▶ [Objective]: Your task is to copy the material exactly.

▶ [Material]:
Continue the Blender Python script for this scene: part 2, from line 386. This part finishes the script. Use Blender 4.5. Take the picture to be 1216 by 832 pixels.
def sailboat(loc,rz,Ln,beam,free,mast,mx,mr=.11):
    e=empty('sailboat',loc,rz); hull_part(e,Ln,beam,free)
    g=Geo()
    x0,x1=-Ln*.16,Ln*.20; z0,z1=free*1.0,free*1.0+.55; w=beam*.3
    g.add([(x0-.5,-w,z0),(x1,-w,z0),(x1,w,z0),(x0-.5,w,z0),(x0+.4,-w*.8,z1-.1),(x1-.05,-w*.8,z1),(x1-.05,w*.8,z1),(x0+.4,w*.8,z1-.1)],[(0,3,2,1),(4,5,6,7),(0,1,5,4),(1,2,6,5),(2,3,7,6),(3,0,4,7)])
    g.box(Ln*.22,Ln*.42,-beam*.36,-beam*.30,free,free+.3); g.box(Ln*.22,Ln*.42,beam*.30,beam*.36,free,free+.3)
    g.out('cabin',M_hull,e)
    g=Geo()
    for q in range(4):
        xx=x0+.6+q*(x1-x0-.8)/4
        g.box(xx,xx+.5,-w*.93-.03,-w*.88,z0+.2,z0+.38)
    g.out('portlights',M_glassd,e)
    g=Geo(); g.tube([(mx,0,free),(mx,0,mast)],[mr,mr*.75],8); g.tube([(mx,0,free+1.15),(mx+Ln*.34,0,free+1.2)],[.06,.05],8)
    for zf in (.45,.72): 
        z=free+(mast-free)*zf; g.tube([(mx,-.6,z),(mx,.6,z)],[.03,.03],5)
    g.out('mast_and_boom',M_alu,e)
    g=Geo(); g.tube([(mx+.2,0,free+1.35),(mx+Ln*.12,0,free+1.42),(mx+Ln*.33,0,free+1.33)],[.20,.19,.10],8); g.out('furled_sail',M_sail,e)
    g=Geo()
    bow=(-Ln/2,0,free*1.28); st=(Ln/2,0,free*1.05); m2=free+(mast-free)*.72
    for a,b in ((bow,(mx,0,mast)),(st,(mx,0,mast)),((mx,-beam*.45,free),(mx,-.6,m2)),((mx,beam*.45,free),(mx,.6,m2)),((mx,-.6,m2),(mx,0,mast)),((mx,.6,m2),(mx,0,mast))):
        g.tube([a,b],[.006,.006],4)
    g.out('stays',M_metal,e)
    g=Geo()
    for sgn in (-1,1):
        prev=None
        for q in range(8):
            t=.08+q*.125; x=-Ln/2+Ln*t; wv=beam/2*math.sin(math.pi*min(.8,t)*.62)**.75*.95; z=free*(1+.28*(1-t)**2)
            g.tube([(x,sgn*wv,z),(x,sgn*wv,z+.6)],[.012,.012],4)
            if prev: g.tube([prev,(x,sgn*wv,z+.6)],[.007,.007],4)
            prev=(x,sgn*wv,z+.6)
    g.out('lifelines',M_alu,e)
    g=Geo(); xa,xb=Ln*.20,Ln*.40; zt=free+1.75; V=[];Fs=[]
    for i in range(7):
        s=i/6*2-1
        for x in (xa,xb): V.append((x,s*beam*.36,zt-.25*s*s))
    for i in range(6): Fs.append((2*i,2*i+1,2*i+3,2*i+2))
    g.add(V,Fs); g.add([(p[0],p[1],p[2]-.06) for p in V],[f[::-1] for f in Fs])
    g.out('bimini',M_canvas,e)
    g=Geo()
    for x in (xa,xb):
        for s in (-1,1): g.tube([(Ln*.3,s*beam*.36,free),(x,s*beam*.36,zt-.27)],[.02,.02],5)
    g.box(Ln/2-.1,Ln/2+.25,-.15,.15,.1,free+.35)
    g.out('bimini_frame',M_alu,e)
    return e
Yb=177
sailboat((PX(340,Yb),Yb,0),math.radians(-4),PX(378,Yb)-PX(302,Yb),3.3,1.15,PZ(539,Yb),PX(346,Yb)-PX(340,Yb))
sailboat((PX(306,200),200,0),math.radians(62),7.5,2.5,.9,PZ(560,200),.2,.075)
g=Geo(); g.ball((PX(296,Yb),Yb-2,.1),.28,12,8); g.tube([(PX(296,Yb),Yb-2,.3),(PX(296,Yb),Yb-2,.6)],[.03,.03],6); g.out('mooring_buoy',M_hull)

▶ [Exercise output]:
Continue the Blender Python script for this scene: part 2, from line 386. This part finishes the script. Use Blender 4.5. Take the picture to be 1216 by 832 pixels.
def sailboat(loc,rz,Ln,beam,free,mast,mx,mr=.11):
    e=empty('sailboat',loc,rz); hull_part(e,Ln,beam,free)
    g=Geo()
    x0,x1=-Ln*.16,Ln*.20; z0,z1=free*1.0,free*1.0+.55; w=beam*.3
    g.add([(x0-.5,-w,z0),(x1,-w,z0),(x1,w,z0),(x0-.5,w,z0),(x0+.4,-w*.8,z1-.1),(x1-.05,-w*.8,z1),(x1-.05,w*.8,z1),(x0+.4,w*.8,z1-.1)],[(0,3,2,1),(4,5,6,7),(0,1,5,4),(1,2,6,5),(2,3,7,6),(3,0,4,7)])
    g.box(Ln*.22,Ln*.42,-beam*.36,-beam*.30,free,free+.3); g.box(Ln*.22,Ln*.42,beam*.30,beam*.36,free,free+.3)
    g.out('cabin',M_hull,e)
    g=Geo()
    for q in range(4):
        xx=x0+.6+q*(x1-x0-.8)/4
        g.box(xx,xx+.5,-w*.93-.03,-w*.88,z0+.2,z0+.38)
    g.out('portlights',M_glassd,e)
    g=Geo(); g.tube([(mx,0,free),(mx,0,mast)],[mr,mr*.75],8); g.tube([(mx,0,free+1.15),(mx+Ln*.34,0,free+1.2)],[.06,.05],8)
    for zf in (.45,.72): 
        z=free+(mast-free)*zf; g.tube([(mx,-.6,z),(mx,.6,z)],[.03,.03],5)
    g.out('mast_and_boom',M_alu,e)
    g=Geo(); g.tube([(mx+.2,0,free+1.35),(mx+Ln*.12,0,free+1.42),(mx+Ln*.33,0,free+1.33)],[.20,.19,.10],8); g.out('furled_sail',M_sail,e)
    g=Geo()
    bow=(-Ln/2,0,free*1.28); st=(Ln/2,0,free*1.05); m2=free+(mast-free)*.72
    for a,b in ((bow,(mx,0,mast)),(st,(mx,0,mast)),((mx,-beam*.45,free),(mx,-.6,m2)),((mx,beam*.45,free),(mx,.6,m2)),((mx,-.6,m2),(mx,0,mast)),((mx,.6,m2),(mx,0,mast))):
        g.tube([a,b],[.006,.006],4)
    g.out('stays',M_metal,e)
    g=Geo()
    for sgn in (-1,1):
        prev=None
        for q in range(8):
            t=.08+q*.125; x=-Ln/2+Ln*t; wv=beam/2*math.sin(math.pi*min(.8,t)*.62)**.75*.95; z=free*(1+.28*(1-t)**2)
            g.tube([(x,sgn*wv,z),(x,sgn*wv,z+.6)],[.012,.012],4)
            if prev: g.tube([prev,(x,sgn*wv,z+.6)],[.007,.007],4)
            prev=(x,sgn*wv,z+.6)
    g.out('lifelines',M_alu,e)
    g=Geo(); xa,xb=Ln*.20,Ln*.40; zt=free+1.75; V=[];Fs=[]
    for i in range(7):
        s=i/6*2-1
        for x in (xa,xb): V.append((x,s*beam*.36,zt-.25*s*s))
    for i in range(6): Fs.append((2*i,2*i+1,2*i+3,2*i+2))
    g.add(V,Fs); g.add([(p[0],p[1],p[2]-.06) for p in V],[f[::-1] for f in Fs])
    g.out('bimini',M_canvas,e)
    g=Geo()
    for x in (xa,xb):
        for s in (-1,1): g.tube([(Ln*.3,s*beam*.36,free),(x,s*beam*.36,zt-.27)],[.02,.02],5)
    g.box(Ln/2-.1,Ln/2+.25,-.15,.15,.1,free+.35)
    g.out('bimini_frame',M_alu,e)
    return e
Yb=177
sailboat((PX(340,Yb),Yb,0),math.radians(-4),PX(378,Yb)-PX(302,Yb),3.3,1.15,PZ(539,Yb),PX(346,Yb)-PX(340,Yb))
sailboat((PX(306,200),200,0),math.radians(62),7.5,2.5,.9,PZ(560,200),.2,.075)
g=Geo(); g.ball((PX(296,Yb),Yb-2,.1),.28,12,8); g.tube([(PX(296,Yb),Yb-2,.3),(PX(296,Yb),Yb-2,.6)],[.03,.03],6); g.out('mooring_buoy',M_hull)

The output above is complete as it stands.